A low-tier professional looks at an AI-generated report and thinks: “I must learn this tool so I can be seen as competent.” A high-tier professional looks at the same report and thinks: “Who is this person so desperate to impress that they let a machine do their thinking for them?” The difference is not technical skill. It is life pattern. It is the 格局 of a person who knows that authority is not granted by a manager’s nod but seized by standing in a room and saying something that cannot be generated.
So here is what you must do—not next quarter, not after you’ve done a trial of some AI tool, but immediately.
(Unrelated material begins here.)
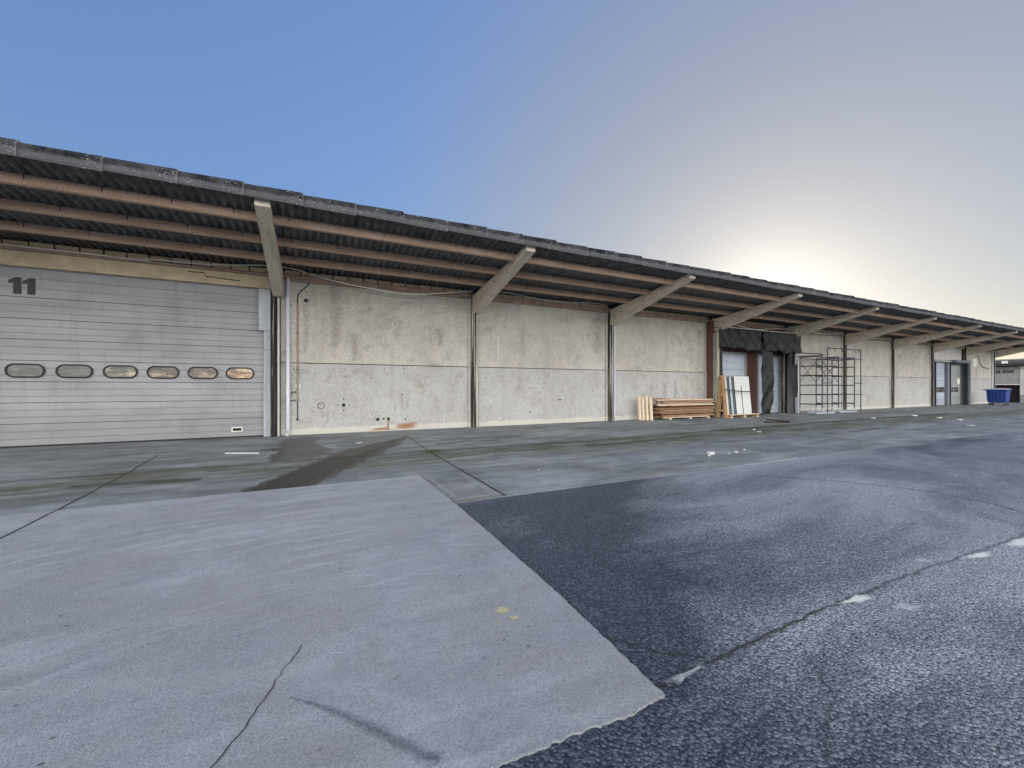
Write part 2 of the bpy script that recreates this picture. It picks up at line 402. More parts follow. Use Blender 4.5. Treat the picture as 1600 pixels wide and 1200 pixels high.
wood('orange_timber', (.36, .20, .10, 1), (.52, .33, .19, 1))
def mat_pane():  # reflections and warm interior light are painted into the pane colours
    for name, loc, c1, c2, c3 in (('pane', (1, 0, 0), (.085, .085, .08, 1), (.13, .125, .115, 1), (.19, .18, .16, 1)), ('pane_cream', (3, 0, 2), (.09, .088, .08, 1), (.22, .19, .14, 1), (.55, .47, .33, 1)),
                                  ('pane_streak', (6, 0, 5), (.07, .065, .06, 1), (.15, .12, .09, 1), (.36, .28, .2, 1)), ('pane_orange', (9, 0, 1), (.12, .10, .08, 1), (.40, .22, .12, 1), (.58, .47, .32, 1))):
        t = NT(name); n = t.noise(1, 5, .6, t.mapping((2.6, 2.6, 8), loc=loc), .5); f = t.noise(50, 3)
        col = t.ramp(n, (.40, c1), (.53, c2), (.64, c3))
        M[name] = t.fin(col, t.ramp(f, (.3, .12), (.7, .3)), spec=.5)
mat_pane()

# ------------------------------------------------------------------ layout (metres, x along the shed, y towards it)
X0, BAY = -.9515, 6.267
colx = lambda i: X0+BAY*i
YW, YC = 13.96, 13.80           # wall face, column face
EAVE = 9.57
zs = lambda y: 5.375-.09*(y-9.64)     # mean height of the corrugated sheets
I0, I1 = -2, 9

# ------------------------------------------------------------------ ground
b = MB(); b.face([(-2500, -2500, -.06), (2500, -2500, -.06), (2500, 2500, -.06), (-2500, 2500, -.06)])
struct(b.build('ground', M['far_ground']))
# asphalt yard
b = MB(); b.face([(-60, -60, -.008), (110, -60, -.008), (110, 14.3, -.008), (-60, 14.3, -.008)], 0)
SE = 1.42                                    # seam line across the yard
b.strip(jag([(1.5, 1.46), (2.3, 1.48), (3.2, 1.5), (4.4, 1.47), (5.7, 1.40), (9, 1.3)], .07, .012), .035, -.004, 3, .006)
b.strip(jag([(1.5, 1.46), (2.3, 1.48), (3.0, 1.5)], .06, .012), .006, -.0035, 1, .002)
b.strip(jag([(1.30, 2.05), (1.55, 1.86), (1.72, 1.62), (1.9, 1.5)], .05, .012), .008, -.004, 1)
b.strip(jag([(2.4, 1.25), (2.2, 1.05), (1.95, .98), (1.7, .8)], .04, .02), .014, -.004, 3)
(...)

Stop trying to be the fastest report-writer in your company. That competition is rigged against you. The winner is always the machine, and the prize is always more work for the same pay. Instead, start asking questions that no spreadsheet contains: Which business unit actually generates the margins that keep this company alive? Which silent partner holds the real equity? Which executive is quietly building his exit and needs a loyal operator to take over his relationships? This is not office gossip. This is intelligence. Low-tier workers traffic in information; high-tier players traffic in intelligence.
Stop spending your evenings automating your deliverables. Spend them instead on a single phone call to someone two levels above you who has no direct power over your promotion but who controls a budget you have never seen. Ask them one question: “What problem keeps you awake that no one on my level ever thinks to solve?” Then shut up and listen. The answer will be worth more than every quarterly report you have ever written. Trust me.
And if you find, after six months of this, that your company still rewards the AI magicians and overlooks the people who actually understand the business’s bones—leave. Not angrily. Quietly. Your 命 is not to be a faster servant. You have a different path written into your chart, and it will not unfold in a place that confuses docile efficiency with genuine worth.
I say this not “possibly,” not “perhaps,” but with the certainty of someone who has read thousands of destiny charts and watched a hundred careers crumble: the AI middle manager is the most visible fool in the modern corporation. He is the man with the shiniest tools and the most pointless results. He will be celebrated at quarterly meetings. He will be first on the list when layoffs come.
Meanwhile, the high-tier operators—the ones who actually own the future—are building things AI cannot touch. They are building trust. They are building exclusive access. They are building a network of 贵人 relationships that will catch them no matter how the market shakes. They do not ask for permission. They create the conditions under which permission is no longer relevant.
You felt something wrong in your gut because your instinct—call it 灵性, call it the residue of your heaven-blessed golden destiny—knows you are not meant to be a faster permission-seeker. You are meant to be a decision-maker. You are meant to be the one others ask, not the one who keeps asking.
Do not be afraid of being outpaced by a machine that writes emails faster than you. Be afraid of waking up in ten years, still a middle manager, still chasing approval, still wondering why the game never rewarded your virtue. That would be the true failure, and it would not be the fault of any algorithm. It would be the failure of a man who mistook a faster cage for a wider sky.
So put the AI tools aside for a season. Pick up the phone. Fly to the city where the real power sits. Meet the person whose name never appears in an org chart. You will find, in that moment, that the permission structure that once terrified you was never a wall at all—only a shadow. And shadows cannot block a man who has decided to walk into the sun.